Sunday hum-day

It occurred to me this morning that Sunday is a waste of a day for me. Without a family, I suppose, it hangs heavy in that I don’t have anything structured to fill my time. Oh sure, there’s the crosswords and other mind challenging games to play in the newspaper. But, in the end, (dare I say it) I’m bored.

It doesn’t help that Ash is incommunicado. What can I expect? He’s 8 hours ahead, observing Ramadan in Algeria. I had the same hurdles in communication with Firman in days gone past. Although yesterday we had a delightful conversation while on Facebook; it was relaxed, easy-going and honest. Rather refreshing. Still, with Ash I am afraid. Afraid that I’ve been abandoned, left high and dry. Fear is useless, what is needed is trust. Yes, but it is hard when it is so hot and he is so far away.

I came up with a new word today in meditation. “Timefulness”. God, who is timeless, became timeful in the birth and life of Jesus. The energy and joy that went into that experience is known in the Spirit. The Spirit lives on as Jesus (the flesh and blood timeful person of Jesus) exists in those of us who are baptized into that experience. We become the living Christ, the Jesus who rose from the dead, we are the embodyment of the timefulness of God in our own flesh and blood. And the joy and energy that animates us and empowers us is the Spirit, like a dog dancing at our feet rejoicing at our presence. All of creation is the timefulness of God. And so, all creation gives glory and praise to the creator. Hah.

I’ve decided to crack down on the Facebook postings I see. If there’s any mention of DJT, I’ll hide the post, especially if there is a picture of him. The media (who ever they are) have gone out of their way to portray him consistently in the most unflattering way. He is either scowling, smirking or looking smug like Mussolini.

Joe is moving in this month. In truth, I hardly know him. His enmeshment with his ex-wife and his kids is appalling. While he may be able to handle the rigors of his job, he seems to be at sea when it comes to the nastiness of his ex-wife’s machinations and the pull she seems to have on the kids which, in turn, yanks him every which way. His plan to move to Austin with all of them after January seems as suicidal as a moth’s beeline to a flame. I keep asking him “And who will be your support if you move there?” While everyone has advice to give him (Mary, Dan, Pat, Tom) I don’t think he listens. I’m going to be careful in trying to avoid the trap of giving advise when it’s not been asked. I’ll answer questions, I’ll ask questions, but I won’t (try not to) give any more big brother wisdom. It’s just a waste of words.

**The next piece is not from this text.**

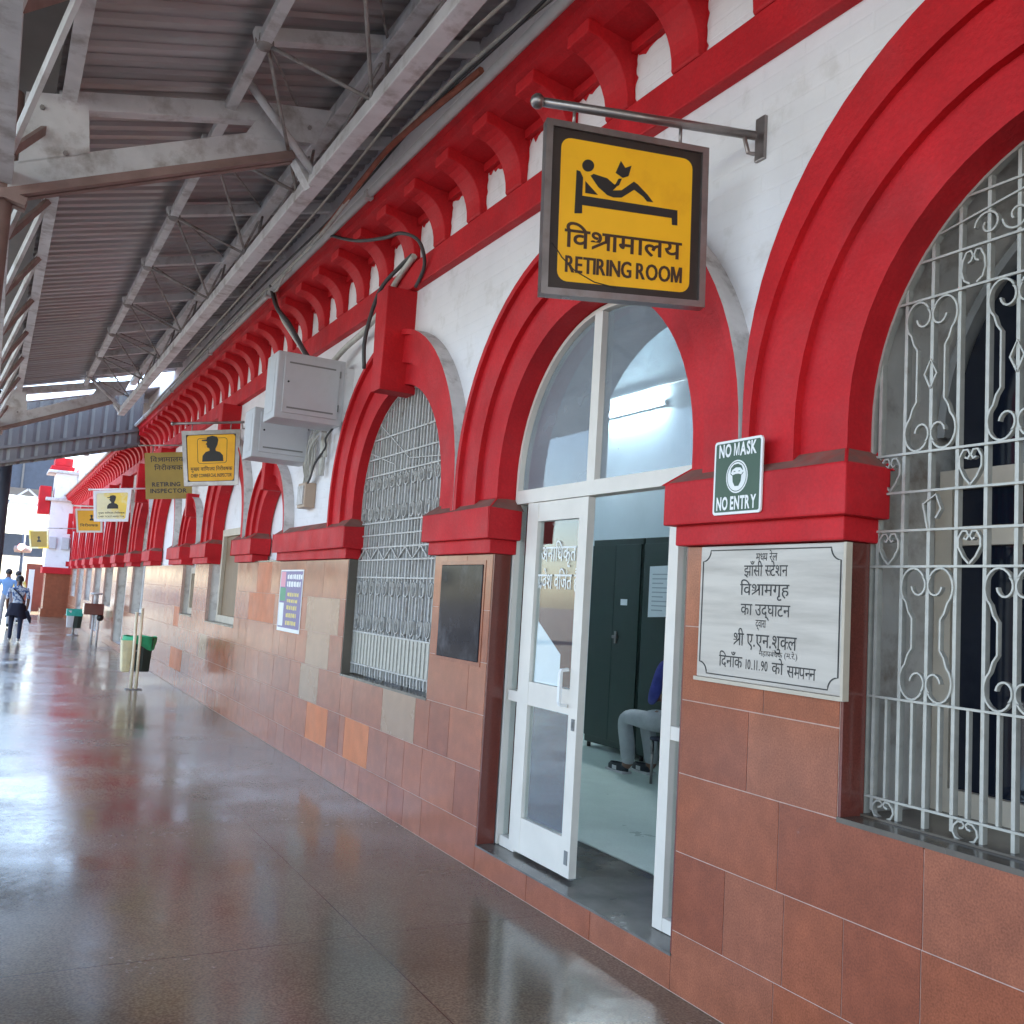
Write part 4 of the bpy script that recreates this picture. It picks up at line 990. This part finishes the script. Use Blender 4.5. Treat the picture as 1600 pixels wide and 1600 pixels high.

I had dinner with Ken V and Joe L last night after the Dignity Mass. Ken is still angry at the diocese (everyone is an asshole) and Joe seems to be in the early phases of trying to re-connect with Phoenix clergy for community. I mused on where I’m at in this whole thing: I am in good health despite (or because of) all the pills I’m taking. Financially I’m stable. As far as the diocese goes, they don’t know where I am and I don’t know what my status is with them. I know I’m without faculties, but am I in “good” standing? Does it matter? At this point, I don’t mind being under the radar.  To most people, I’m known as a retired social worker. It was 41 years ago tomorrow that I was ordained. I resigned in 1995. Here it is, the 21st century, and I’m a 67 yr old gay man, retired, living alone in a family home, alone, a volunteer at a job resource center for the homeless and… what? Is that all there is? Need there be more?